Friday, August 3, 2018

Transportation Bottlenecks Force Canada's Largest Crude Oil Producer To Curtail Heavy Oil Production -- August 3, 2018

Earlier today I posted the following:

Keystone XL: three links today --
South Dakota, over at kallanashenergy.
  • TransCanada digging up section of "old" Keystone to check pipeline's coating
  • ordered by US regulators
  • pipeline section being investigated near previous spill; near Amherst, South Dakota
Pipeline progress, over at NPR --
  • company provided update at quarterly earnings call
  • some suggest it appears the Keystone XL is no longer needed
And, then, finally, at Reuters via Rigzone:
  • upbeat story
After reading all three stories, I really didn't know whether the NPR was closer to the "truth" or not regarding the "need" for the Keystone XL. Considering the source (NPR) I did not put a lot of stock into their story, but it raised some questions.

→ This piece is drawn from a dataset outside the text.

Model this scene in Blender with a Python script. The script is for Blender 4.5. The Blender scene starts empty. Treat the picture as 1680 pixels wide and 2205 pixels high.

Now this story over at oilprice: Canada's largest oil produced is curtailing activities in western Canada because of transportation bottlenecks. That pretty much confirms that NPR is full of crap.

Data points at the linked oilprice article:
  • because of transportation bottlenecks (i.e., not enough pipeline capacity) for its heavy oil -- which the Keystone XL would exclusively carry out of Canada -- Canada Natural Resources is curtailing heavy oil production; turning to lighter oil drilling
  • US Gulf Coast refineries were optimized for heavy oil -- the kind that would have been delivered from western Canada via the Keystone XL
  • the benchmark price of oil from Canada's oil sands -- Western Canadian Select (WCS) -- fell again
  • the WTI (Cushing) - WCS (Hardisty, Alberta) discount rose to $30.80 / bbl -- the largest differental since December, 2013
  • Canada Natural Resources production has dropped about 3% yoy
Two notes from the linked article:
“Due to current market conditions the Company has exercised its capital flexibility by shifting capital from primary heavy crude oil to light crude oil in 2018, resulting in an additional 7 net light crude oil wells targeted to be drilled in the second half of the year. Primary heavy crude oil drilling was reduced by 24 net primary heavy crude oil wells in Q2/18, with an additional 35 primary heavy crude oil well reduction targeted for the second half of the year,” Canada Natural Resources said yesterday.
And,
Canada is producing record amounts of heavy oil from the oil sands and its economic recovery is driven by the oil industry, but drillers are finding it increasingly difficult to get this oil to market because pipelines are running at capacity and new ones are finding opposition from various groups.
So many story lines in this article.

One story line: this reinforces how important the Trans Mountain Pipeline expansion project is.

Ticker symbol for Canadian Natural Resources (CNQ).